All through the movie’s two-hour runtime and even amid horror-filled scenes, sounds from the audience rush to fill the hall with quips and laughter. The profanities draw the maximum applause, and even the druglord’s wretched sidekicks evoke a few chuckles with their wimpish clumsiness as they abuse Alia Bhatt’s character inside a dimly-lit village safe house.
In fact, right at the beginning, as a lengthy disclaimer pulls up and stays on screen longer than you would expect it to, the censor’s carefully vetted draft is cut to size with a loud jeer: “Oh badi angrezi paa ti shuru cha! (So much English right at the beginning).” The audience has no patience for it.
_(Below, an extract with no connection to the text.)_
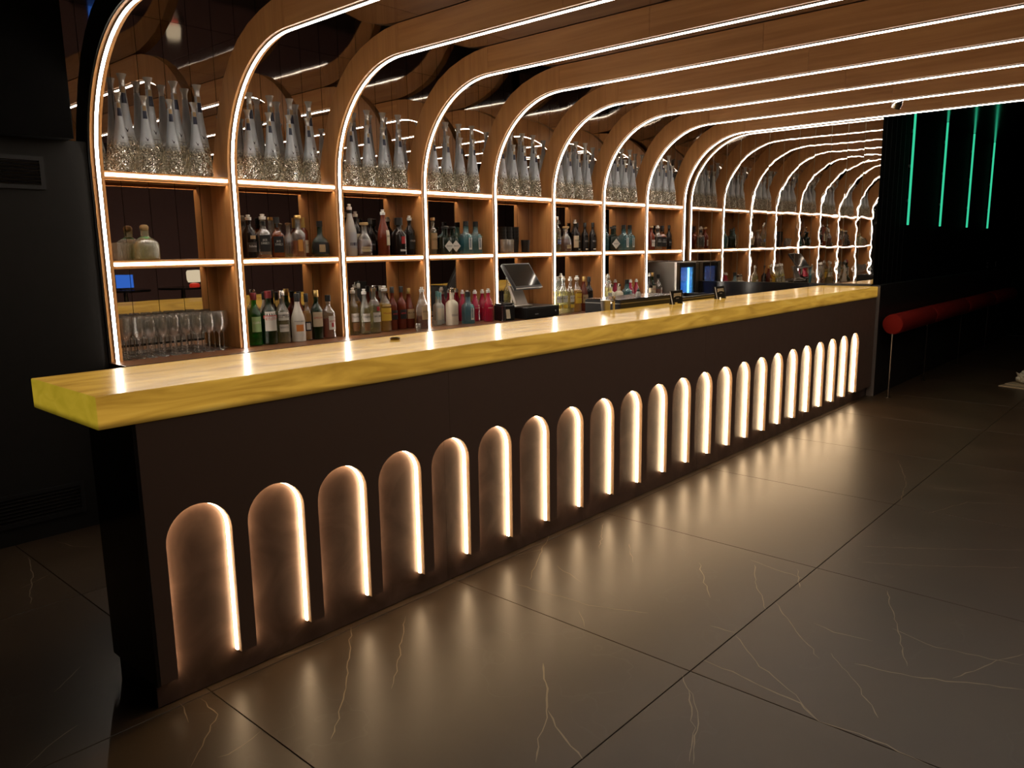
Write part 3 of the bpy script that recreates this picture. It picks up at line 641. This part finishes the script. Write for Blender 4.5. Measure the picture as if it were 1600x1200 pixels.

As Shahid Kapoor plays the Range Rover-riding, “Chitta” (heroin) snorting alpha dog on screen, someone innocently remarks, “Chitta-chutta amiran layi theik aa, sade gariban layi shishiyan wadiya (Chitta is for the rich, injectable drug cocktails work best for poor people like us).”
The hall packed with young men, with only a handful girls, has several flaunting their “Gabru swag”. But as the movie fearlessly tackles the drugs hot-potato, the audience doesn’t seem half as rattled as the political class.
In fact, as life in small town Punjab catches up with the movie’s hype, it is not for an escape from reality. Rather, it’s for a matter-of-fact reaffirmation of the times, for tallying real stories with the reel depiction.